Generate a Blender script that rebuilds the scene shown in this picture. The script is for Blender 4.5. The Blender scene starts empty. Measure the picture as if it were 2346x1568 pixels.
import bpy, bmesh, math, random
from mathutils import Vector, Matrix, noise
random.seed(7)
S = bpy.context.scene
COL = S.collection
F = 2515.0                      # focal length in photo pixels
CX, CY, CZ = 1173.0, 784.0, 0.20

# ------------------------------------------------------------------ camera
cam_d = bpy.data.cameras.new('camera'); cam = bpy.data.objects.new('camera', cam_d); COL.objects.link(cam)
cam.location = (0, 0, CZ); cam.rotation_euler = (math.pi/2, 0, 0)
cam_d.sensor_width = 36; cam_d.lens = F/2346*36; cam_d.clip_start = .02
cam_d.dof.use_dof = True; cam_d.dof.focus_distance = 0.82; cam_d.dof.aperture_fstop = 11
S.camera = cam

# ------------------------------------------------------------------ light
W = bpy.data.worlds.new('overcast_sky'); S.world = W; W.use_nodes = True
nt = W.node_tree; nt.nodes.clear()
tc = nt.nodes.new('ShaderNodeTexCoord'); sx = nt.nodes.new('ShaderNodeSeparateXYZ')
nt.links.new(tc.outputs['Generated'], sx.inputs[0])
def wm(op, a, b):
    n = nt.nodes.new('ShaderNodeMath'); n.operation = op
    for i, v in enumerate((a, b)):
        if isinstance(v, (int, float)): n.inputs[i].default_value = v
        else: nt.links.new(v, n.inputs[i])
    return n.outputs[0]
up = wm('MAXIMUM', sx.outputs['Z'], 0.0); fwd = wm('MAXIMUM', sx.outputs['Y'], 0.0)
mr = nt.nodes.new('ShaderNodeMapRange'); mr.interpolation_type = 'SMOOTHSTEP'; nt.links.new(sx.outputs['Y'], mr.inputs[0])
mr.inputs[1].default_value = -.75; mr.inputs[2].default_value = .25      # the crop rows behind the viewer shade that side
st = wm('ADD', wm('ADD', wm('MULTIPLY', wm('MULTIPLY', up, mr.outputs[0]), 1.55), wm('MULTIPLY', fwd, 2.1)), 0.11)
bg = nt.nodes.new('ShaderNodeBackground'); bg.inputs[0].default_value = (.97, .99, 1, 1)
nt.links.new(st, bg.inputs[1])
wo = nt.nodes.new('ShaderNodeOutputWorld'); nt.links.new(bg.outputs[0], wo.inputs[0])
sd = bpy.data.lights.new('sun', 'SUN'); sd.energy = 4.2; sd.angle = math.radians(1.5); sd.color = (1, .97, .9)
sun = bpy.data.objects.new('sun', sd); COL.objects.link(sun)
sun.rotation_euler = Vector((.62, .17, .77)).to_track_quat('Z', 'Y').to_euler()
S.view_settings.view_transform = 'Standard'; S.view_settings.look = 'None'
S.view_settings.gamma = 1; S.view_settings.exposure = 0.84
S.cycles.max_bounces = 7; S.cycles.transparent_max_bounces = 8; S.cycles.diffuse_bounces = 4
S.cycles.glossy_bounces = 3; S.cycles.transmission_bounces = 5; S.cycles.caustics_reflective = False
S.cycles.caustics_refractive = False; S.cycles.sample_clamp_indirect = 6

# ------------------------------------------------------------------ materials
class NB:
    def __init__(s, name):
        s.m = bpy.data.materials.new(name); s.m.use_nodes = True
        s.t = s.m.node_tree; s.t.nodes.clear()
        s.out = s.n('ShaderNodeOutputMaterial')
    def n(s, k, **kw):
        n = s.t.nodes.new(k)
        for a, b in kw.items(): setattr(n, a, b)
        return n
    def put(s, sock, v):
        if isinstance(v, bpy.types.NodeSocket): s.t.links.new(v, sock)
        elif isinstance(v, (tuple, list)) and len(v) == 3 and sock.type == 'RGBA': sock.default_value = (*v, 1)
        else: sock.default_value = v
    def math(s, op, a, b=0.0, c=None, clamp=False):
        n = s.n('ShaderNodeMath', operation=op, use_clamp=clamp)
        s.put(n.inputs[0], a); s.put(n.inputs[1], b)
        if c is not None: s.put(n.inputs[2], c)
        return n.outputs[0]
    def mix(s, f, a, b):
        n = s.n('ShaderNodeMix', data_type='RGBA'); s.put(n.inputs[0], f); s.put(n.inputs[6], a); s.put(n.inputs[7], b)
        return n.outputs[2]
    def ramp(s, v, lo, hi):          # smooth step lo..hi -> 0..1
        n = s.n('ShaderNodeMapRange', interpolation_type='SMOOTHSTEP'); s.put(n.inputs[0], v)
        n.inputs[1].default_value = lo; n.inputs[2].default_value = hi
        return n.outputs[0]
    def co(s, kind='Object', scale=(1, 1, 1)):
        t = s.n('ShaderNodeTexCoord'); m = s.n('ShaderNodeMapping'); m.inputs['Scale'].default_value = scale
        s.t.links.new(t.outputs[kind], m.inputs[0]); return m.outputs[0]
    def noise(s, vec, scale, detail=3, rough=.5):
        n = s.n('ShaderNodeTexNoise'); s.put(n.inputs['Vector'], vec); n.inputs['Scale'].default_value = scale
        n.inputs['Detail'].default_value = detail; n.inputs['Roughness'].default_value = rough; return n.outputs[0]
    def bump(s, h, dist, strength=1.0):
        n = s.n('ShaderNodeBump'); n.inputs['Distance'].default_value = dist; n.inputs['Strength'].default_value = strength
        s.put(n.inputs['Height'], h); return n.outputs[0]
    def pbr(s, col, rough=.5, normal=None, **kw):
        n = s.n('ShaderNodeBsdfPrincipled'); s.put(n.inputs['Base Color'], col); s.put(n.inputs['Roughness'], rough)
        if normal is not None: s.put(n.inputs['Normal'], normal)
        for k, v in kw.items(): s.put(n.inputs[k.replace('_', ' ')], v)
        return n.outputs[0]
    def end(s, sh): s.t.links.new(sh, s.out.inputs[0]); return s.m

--

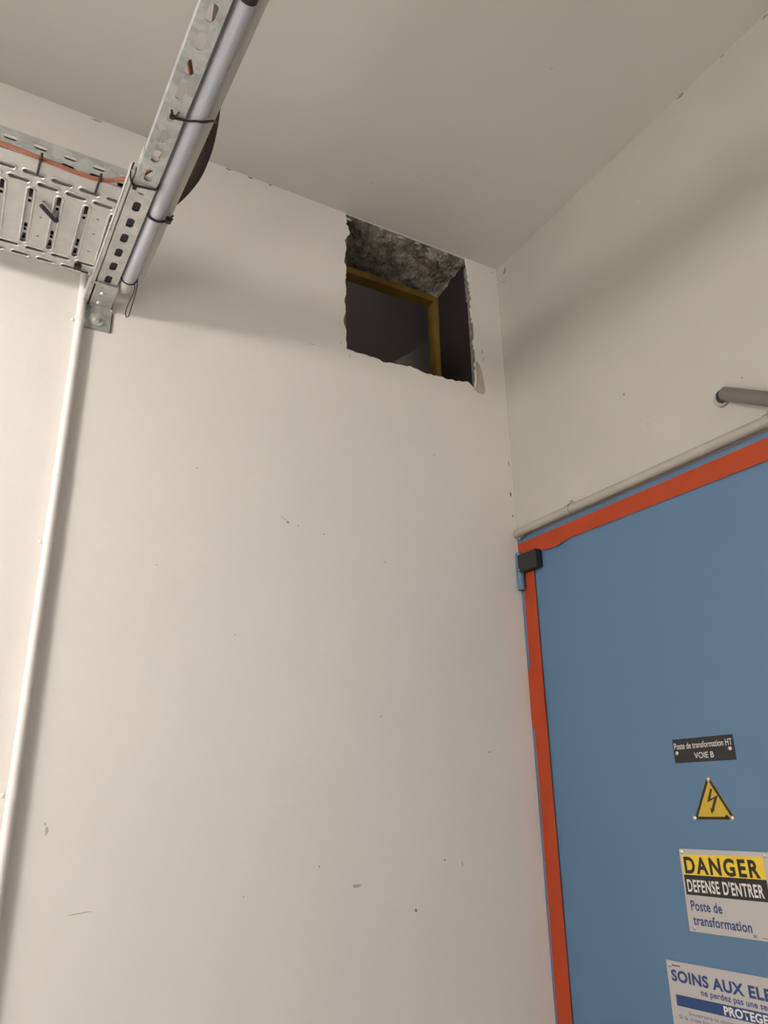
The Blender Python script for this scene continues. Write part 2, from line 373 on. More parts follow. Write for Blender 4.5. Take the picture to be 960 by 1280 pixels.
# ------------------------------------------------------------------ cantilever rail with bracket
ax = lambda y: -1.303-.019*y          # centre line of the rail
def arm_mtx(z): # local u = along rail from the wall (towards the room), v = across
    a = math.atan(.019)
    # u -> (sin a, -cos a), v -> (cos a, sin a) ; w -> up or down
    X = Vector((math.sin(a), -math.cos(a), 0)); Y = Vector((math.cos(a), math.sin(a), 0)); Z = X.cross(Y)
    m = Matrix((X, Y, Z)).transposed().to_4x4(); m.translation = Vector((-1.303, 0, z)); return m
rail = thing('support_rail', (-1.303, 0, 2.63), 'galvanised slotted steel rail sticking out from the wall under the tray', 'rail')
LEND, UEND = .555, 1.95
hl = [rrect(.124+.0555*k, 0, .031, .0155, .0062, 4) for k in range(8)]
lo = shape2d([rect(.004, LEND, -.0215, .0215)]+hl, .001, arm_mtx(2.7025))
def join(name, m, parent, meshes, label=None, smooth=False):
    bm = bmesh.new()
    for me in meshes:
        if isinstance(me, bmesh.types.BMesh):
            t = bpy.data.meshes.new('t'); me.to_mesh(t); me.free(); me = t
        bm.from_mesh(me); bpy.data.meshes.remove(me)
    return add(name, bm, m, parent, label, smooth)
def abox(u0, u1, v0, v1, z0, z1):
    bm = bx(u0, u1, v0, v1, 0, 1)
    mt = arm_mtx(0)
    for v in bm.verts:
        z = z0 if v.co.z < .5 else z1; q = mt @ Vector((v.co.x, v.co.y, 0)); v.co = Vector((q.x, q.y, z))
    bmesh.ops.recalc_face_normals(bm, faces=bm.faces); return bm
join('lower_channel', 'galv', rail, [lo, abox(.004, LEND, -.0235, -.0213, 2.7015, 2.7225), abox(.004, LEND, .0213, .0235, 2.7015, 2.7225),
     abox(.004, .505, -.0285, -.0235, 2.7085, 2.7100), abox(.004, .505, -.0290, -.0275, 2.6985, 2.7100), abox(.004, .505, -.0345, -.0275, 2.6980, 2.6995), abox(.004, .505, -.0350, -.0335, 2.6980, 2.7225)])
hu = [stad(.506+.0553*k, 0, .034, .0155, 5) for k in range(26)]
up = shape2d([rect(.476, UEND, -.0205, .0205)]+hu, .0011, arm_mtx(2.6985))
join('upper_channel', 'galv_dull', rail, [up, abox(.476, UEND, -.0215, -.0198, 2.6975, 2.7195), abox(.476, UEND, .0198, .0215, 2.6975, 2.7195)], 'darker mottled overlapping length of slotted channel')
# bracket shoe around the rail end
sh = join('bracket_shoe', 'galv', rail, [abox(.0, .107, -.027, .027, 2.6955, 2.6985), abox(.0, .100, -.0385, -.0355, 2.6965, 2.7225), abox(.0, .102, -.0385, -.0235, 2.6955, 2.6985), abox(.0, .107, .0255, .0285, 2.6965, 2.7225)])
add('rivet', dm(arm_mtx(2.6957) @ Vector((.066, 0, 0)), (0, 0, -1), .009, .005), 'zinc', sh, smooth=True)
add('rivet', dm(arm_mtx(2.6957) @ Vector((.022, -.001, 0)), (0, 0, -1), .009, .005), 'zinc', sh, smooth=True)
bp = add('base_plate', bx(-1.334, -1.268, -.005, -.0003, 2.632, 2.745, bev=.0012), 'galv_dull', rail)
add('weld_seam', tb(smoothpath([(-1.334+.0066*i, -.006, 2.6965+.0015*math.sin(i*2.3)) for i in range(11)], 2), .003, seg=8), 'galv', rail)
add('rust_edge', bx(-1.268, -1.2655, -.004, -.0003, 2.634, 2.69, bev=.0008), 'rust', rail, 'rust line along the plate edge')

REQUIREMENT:
Working from the data above, extract solely the lines from the one containing "Generate a Blender" through the one containing "S.camera = cam", exactly as they appear, both included.

SOLUTION TO THIS EXERCISE:
Generate a Blender script that rebuilds the scene shown in this picture. The script is for Blender 4.5. The Blender scene starts empty. Measure the picture as if it were 2346x1568 pixels.
import bpy, bmesh, math, random
from mathutils import Vector, Matrix, noise
random.seed(7)
S = bpy.context.scene
COL = S.collection
F = 2515.0                      # focal length in photo pixels
CX, CY, CZ = 1173.0, 784.0, 0.20

# ------------------------------------------------------------------ camera
cam_d = bpy.data.cameras.new('camera'); cam = bpy.data.objects.new('camera', cam_d); COL.objects.link(cam)
cam.location = (0, 0, CZ); cam.rotation_euler = (math.pi/2, 0, 0)
cam_d.sensor_width = 36; cam_d.lens = F/2346*36; cam_d.clip_start = .02
cam_d.dof.use_dof = True; cam_d.dof.focus_distance = 0.82; cam_d.dof.aperture_fstop = 11
S.camera = cam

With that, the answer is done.